A bleak food supply outlook for the Great Lakes region. Persistent civil war in the Democratic Republic of Congo continues to cause massive population displacement, with the number of Internally Displaced Persons (IDPs) currently estimated at 2 million. The food supply situation of these displaced people is extremely serious, as distribution of relief assistance is hampered by insecurity. The food supply situation in Kinshasa is also serious, as food availability falls far short of needs. Elsewhere in the Great Lakes region, in Rwanda and Burundi long dry spells have adversely affected production of basic staples and delayed planting of the 2001 first season cereal and bean crops. Rwanda has appealed for food aid and agricultural inputs assistance for 267 000 most affected people. In Burundi, food aid is targeted to 700 000 people who face food shortages following a succession of reduced harvests.

Growing insecurity is set to aggravate Angola's food problem in 2001. The disruption of agricultural activities at the critical planting time will result in a reduced harvest, further aggravating the already precarious food situation in the country. The number of internally displaced persons, which is continuing to rise, is currently estimated at 2.5 million. However, food aid distributions continue to be problematic due to insecurity. New flows of refugees to neighbouring countries, notably to the Democratic Republic of Congo, are also reported. The food supply prospects for Zimbabwe also give cause for concern due to the economic crisis and agricultural disruption related to land reform issues. In Madagascar, food aid is needed for 240 000 people in drought-affected southern regions. Elsewhere in Southern Africa, the overall food supply situation is satisfactory reflecting this year's bumper cereal harvest.
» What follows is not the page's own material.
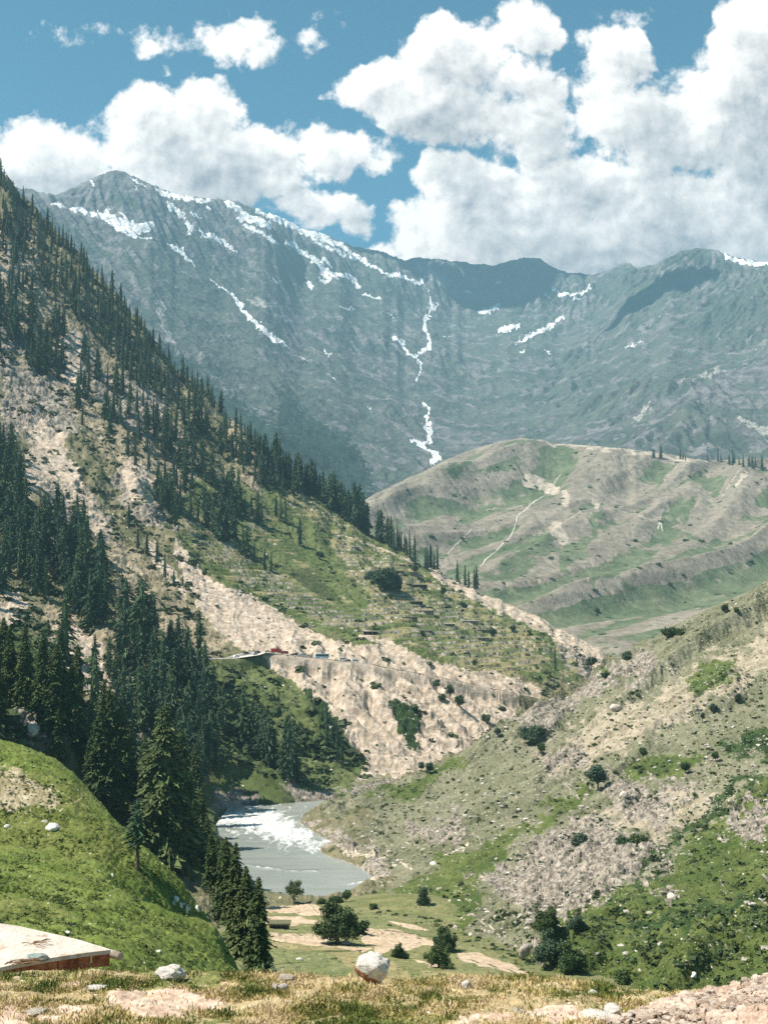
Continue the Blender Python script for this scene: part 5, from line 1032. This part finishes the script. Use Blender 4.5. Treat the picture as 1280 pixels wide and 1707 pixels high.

In the Sahel, this year's cereal harvest is estimated to be significantly below last year's output, reflecting reduced rainfall in August and September. The reduced precipitation also resulted in an earlier drying of pastures in most parts, except in the west. The food supply situation is expected to be tight in Chad following a seriously reduced harvest, notably in the Sahelian zone. In the coastal countries along the Gulf of Guinea, harvest prospects are generally favourable. However, Sierra Leone will remain highly dependant on international food assistance in 2001, as a result of heightened insecurity at planting time. In Liberia, some improvement in food production is anticipated; an FAO/WFP Crop and Food Supply Assessment Mission is currently reviewing the harvest prospects and the food supply situation in the country.

Sub-Saharan Africa's cereal import requirements are expected to remain high in 2001, reflecting reduced production in several parts. However, continuing financial difficulties in the low-income food-deficit countries of the region mean that a substantial part of these imports will have to be met by food aid. In view of the strong competition for food aid from other parts of the world affected by supply shortages, additional food aid pledges will be needed to avert hardship and loss of life.